Not so in the Church. The most notorious instance is the flight
of the then-archbishop of Boston, Cardinal Bernard Law, to the
protection of the Vatican. If he had remained in the United
States, he would have faced charges over his cover-ups of
sex-abusing clerics while he was archbishop. But he was able to
thrive in Rome as a person of exceptional influence and
apparently credible public standing. Regrettably, the phenomenon
is much wider and reaches even to the circle surrounding the
present pope in the person of a member of his council of
cardinals charged with reforming the Curia. Last year, Pope
Francis named Cardinal Francisco Javier Errázuriz Ossa,
the most powerful defender of a child-abusing priest who was
eventually convicted in a Vatican process, as one of eight
cardinals on the commission advising him on Vatican reforms.

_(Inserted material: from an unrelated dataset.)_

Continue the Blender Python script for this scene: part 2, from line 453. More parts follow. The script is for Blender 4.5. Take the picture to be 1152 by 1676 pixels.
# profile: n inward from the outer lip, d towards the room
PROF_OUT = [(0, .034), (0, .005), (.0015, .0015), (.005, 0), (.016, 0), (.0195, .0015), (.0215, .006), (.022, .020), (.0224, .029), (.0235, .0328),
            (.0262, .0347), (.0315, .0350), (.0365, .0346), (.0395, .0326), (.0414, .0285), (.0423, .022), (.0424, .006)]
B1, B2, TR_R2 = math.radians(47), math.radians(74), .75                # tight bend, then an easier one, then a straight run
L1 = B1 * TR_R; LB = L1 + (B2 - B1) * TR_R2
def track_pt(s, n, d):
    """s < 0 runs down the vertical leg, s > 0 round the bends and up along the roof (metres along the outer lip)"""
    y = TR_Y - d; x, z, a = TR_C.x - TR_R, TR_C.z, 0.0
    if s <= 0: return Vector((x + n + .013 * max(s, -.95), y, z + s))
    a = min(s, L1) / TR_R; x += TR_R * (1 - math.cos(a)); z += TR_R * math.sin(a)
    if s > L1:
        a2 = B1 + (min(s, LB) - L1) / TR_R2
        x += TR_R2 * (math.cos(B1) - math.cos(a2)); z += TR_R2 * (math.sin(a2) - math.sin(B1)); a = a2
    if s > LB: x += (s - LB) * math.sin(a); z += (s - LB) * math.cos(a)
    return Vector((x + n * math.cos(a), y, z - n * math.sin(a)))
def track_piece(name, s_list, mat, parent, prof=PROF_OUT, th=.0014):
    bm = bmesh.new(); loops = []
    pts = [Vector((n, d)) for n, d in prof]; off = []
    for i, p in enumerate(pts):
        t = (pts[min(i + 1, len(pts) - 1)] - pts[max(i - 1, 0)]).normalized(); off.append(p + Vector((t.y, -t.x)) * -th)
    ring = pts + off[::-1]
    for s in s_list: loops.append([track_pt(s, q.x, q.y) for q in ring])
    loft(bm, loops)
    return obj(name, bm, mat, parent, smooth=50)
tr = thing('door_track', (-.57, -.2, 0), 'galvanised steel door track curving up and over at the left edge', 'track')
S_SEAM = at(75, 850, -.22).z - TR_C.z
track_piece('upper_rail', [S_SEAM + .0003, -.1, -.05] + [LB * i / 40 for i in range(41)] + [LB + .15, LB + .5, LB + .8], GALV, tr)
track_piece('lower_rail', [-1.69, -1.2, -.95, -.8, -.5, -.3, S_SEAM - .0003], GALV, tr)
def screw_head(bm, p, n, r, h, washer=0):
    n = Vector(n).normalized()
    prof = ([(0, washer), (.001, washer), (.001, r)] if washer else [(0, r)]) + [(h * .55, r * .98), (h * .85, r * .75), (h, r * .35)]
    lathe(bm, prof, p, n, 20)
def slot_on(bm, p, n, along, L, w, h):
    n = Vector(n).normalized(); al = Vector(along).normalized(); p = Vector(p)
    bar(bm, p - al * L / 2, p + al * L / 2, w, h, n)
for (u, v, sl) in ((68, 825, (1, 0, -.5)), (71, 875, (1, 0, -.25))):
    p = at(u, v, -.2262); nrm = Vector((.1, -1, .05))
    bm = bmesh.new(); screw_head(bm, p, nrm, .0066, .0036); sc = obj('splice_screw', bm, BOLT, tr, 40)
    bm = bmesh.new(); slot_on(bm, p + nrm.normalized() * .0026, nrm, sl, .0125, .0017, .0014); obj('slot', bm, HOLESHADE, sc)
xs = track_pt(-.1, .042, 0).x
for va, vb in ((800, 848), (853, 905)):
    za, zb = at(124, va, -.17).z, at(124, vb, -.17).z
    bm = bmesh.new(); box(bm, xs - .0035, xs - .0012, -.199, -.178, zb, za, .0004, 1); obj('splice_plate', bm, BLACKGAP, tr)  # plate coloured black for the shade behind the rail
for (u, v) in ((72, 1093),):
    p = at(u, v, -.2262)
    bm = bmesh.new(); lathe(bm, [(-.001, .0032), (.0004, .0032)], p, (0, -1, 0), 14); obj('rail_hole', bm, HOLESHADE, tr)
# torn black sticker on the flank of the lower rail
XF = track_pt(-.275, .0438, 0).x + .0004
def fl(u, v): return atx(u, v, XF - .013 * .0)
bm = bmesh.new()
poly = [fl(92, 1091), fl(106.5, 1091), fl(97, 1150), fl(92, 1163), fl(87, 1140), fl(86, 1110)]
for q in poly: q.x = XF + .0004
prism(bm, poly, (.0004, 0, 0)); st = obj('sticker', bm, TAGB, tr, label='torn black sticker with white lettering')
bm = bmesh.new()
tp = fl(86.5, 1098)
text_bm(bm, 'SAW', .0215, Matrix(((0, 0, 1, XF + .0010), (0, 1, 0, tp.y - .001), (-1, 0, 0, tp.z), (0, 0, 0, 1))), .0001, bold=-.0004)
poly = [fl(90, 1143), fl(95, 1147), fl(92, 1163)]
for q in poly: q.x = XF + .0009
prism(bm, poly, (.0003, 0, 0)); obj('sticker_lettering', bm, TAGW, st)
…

Errázuriz refused to act on a victim's allegations in
2003, telling the priest not to worry, according to news
accounts and legal testimony. The cardinal is yet to acknowledge
and confess his failure to address the sexual abuse of
adolescent boys by a popular member of his diocesan clergy. His
credibility, or lack of it, rests on this failure. But is
anything ever done about it in the Church? And so it goes
throughout the clergy where unless someone is charged with an
offense, no recognition is given to those failures of vigilance
that do most to undermine the confidence of even committed
Catholics in the operations of the Church. Yes, by all means let
us cooperate fully with civil authorities, as is now happening
more. Yes, by all means fix the rusty wheel that Canon Law is.
But without the values to underpin the operation of the law
– without transparency, accountability and the declaration
of interest – the reform will be at best half-done.